SPUG: lenght of string

Fred Morris m3047 at inwa.net
Wed Oct 6 05:51:58 CDT 2004


Not intentionally quoting out of context..

At 3:12 PM 10/5/04, Yitzchak Scott-Thoennes wrote:
>On Tue, Oct 05, 2004 at 02:31:01PM -0700, Ken Clarke <kenslinux at shaw.ca> wrote:
>>[...]
>> This snippet reports the length as 3 bytes when in fact it's 4:
>> "\x31\x0D\x0A\x33"
>>[...]
>> my $string = "1\n2";
>[...]
>I think you are under a misapprehension.
>
>It really is just 3 bytes, but if you output it to a filehandle that
>does crlf conversion, you will get 4 bytes of output.  Everything is
>designed so that a program only has to worry about a single line-end
>character; CR's get stripped off as you read things in and added as
>you write things out.

No they aren't!? :-p

Actually I suspect you are correct in this specific case, but in the
tradition of the language typically used to specify RFCs I think "you will"
(must) is overstating the case and is more likely "you may".

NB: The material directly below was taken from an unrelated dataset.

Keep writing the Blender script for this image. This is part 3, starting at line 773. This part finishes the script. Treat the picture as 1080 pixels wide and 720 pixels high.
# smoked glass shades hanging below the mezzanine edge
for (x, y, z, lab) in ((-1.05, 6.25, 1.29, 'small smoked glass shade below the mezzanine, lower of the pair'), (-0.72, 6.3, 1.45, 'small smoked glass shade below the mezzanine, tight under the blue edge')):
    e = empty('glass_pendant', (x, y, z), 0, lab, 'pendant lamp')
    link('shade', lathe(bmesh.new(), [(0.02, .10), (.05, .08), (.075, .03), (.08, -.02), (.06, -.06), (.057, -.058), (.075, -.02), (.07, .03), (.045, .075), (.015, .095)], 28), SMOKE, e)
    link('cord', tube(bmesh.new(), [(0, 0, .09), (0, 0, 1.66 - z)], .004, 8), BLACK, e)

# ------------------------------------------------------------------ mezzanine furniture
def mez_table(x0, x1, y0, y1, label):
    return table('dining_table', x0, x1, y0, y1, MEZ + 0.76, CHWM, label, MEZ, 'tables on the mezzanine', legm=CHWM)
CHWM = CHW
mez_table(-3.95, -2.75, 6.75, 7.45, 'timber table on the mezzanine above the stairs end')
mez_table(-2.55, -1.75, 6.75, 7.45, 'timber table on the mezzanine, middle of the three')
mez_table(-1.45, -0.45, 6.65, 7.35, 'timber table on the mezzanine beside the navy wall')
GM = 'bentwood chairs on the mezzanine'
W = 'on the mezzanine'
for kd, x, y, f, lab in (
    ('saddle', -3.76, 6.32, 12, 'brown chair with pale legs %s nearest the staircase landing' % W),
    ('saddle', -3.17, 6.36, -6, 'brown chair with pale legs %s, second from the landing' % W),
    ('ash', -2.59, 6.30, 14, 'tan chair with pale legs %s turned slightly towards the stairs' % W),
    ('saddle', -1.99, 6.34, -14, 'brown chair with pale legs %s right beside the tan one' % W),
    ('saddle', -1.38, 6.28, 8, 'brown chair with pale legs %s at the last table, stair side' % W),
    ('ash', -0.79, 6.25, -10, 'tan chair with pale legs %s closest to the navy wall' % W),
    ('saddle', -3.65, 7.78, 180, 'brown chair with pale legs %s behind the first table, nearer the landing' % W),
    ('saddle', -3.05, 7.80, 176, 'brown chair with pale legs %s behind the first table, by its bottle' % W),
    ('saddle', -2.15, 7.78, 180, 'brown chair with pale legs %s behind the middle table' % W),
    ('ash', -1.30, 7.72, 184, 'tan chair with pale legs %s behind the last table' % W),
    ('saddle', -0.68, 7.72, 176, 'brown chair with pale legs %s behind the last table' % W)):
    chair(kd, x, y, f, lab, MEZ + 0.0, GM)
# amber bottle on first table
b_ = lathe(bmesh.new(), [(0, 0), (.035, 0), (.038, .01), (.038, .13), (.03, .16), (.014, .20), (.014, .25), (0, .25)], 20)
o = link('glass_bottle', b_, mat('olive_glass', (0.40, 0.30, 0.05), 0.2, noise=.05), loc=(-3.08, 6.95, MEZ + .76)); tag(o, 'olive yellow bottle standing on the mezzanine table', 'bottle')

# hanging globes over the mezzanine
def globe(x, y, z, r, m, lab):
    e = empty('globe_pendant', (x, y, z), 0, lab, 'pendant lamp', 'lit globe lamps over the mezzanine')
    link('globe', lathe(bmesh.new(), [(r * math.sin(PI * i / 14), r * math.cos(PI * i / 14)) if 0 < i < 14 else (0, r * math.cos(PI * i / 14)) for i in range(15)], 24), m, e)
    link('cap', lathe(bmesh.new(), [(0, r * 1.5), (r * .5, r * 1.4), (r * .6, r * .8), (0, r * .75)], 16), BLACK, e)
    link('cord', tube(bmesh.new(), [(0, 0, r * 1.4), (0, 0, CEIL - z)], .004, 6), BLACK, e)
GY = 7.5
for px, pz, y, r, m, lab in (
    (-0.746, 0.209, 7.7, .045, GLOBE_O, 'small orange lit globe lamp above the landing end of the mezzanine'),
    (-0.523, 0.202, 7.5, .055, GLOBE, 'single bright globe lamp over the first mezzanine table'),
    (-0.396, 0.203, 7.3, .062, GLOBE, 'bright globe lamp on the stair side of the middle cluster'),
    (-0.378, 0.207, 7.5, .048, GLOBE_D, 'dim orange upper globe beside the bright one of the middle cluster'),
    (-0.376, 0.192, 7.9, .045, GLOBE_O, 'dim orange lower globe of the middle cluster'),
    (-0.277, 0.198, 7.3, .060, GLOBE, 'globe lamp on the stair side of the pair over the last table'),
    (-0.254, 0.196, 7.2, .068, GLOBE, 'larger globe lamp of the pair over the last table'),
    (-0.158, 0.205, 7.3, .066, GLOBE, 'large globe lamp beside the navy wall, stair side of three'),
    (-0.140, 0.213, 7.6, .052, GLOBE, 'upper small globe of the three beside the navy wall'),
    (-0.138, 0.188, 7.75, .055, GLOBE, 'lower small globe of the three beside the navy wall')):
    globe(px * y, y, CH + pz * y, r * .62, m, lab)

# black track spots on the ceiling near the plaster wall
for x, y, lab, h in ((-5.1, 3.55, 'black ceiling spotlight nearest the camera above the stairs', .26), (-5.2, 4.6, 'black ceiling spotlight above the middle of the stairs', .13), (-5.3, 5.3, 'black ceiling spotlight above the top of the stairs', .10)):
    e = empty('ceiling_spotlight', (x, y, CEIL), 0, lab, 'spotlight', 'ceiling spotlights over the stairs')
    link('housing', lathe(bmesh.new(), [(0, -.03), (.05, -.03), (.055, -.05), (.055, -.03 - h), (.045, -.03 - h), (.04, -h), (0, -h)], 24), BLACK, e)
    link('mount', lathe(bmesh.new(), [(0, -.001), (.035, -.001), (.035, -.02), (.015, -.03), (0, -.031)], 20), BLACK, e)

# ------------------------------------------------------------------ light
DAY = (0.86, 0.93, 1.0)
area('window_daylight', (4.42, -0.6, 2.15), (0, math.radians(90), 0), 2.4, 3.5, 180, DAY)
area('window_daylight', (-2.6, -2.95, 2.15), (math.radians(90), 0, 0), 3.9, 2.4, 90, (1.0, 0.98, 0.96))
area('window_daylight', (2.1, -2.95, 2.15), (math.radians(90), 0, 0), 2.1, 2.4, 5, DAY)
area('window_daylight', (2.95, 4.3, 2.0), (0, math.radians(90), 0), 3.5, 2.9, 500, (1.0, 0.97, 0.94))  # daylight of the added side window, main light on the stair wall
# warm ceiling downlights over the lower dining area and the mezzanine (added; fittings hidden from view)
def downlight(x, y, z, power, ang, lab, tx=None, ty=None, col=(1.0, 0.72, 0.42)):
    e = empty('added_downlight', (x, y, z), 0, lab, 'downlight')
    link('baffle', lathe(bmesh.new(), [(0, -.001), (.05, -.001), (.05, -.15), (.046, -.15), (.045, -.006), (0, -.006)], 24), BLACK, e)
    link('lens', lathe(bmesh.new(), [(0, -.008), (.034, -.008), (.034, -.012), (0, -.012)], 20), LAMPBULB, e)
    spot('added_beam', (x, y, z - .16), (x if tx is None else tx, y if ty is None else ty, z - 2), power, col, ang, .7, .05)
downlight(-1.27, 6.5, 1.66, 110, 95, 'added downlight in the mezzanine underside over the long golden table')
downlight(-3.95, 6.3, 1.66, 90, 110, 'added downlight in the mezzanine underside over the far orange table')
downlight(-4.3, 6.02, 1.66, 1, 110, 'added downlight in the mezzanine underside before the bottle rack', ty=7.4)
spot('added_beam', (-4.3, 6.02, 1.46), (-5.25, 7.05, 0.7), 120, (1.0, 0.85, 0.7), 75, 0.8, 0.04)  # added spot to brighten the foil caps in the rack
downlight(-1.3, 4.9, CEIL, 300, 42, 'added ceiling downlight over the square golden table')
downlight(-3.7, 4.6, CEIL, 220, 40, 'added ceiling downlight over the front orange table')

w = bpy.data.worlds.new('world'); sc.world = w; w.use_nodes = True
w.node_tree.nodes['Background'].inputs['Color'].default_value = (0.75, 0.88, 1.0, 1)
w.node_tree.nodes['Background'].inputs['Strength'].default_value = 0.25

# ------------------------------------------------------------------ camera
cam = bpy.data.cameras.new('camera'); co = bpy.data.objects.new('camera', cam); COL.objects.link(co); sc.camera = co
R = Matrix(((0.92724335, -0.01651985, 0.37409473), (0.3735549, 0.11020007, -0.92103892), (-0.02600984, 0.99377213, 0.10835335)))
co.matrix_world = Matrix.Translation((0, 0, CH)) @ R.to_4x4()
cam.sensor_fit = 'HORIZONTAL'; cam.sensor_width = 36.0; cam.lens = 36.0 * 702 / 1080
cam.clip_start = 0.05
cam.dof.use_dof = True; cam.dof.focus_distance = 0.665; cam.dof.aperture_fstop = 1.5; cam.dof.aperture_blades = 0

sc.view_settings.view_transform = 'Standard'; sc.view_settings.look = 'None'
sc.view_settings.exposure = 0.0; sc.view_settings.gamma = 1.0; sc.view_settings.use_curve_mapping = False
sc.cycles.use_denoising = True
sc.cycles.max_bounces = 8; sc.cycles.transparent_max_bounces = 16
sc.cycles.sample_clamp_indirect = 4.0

Recall that the original poster was specifically referring to the context
of computing the length for a Content-Length header. Here's the interesting
thing: although it is widely ignored, all of the protocols which I recall
which utilize a Content-Length header specify \r\n as the official line
terminator (a fact which warms my impact printer, mechanical control code,
dinosaur lizard heart).

>If you are needing to count actual bytes of output, you may want to
>use a binmode filehandle and just manually use "\r\n" yourself (or
>"\015\012" if you have to worry about old Macs.)

See above...

As a further example 821/822 (not sure about son-of-821/822) has specific
admonitions against bare LFs although in the grand tradition most MTAs have
been willing to overlook this. If an MTA or other server isn't willing to
overlook these sorts of things, then it obviously has two options: fix it
or reject it. A strict reading of various RFCs would seem to indicate a
general bias towards rejection rather than repair (but only in those cases
where acceptance is not, well, acceptable), which may be overstating the
case as well, perhaps better to say that if you "repair" you are no longer
"forwarding". (Fixing the blame on ActiveState may be misplaced.) (Repairs
which are broken is probably the rationale for the bias towards rejection.)


Off topic: have you actually ever found a standard for "crlf conversion"?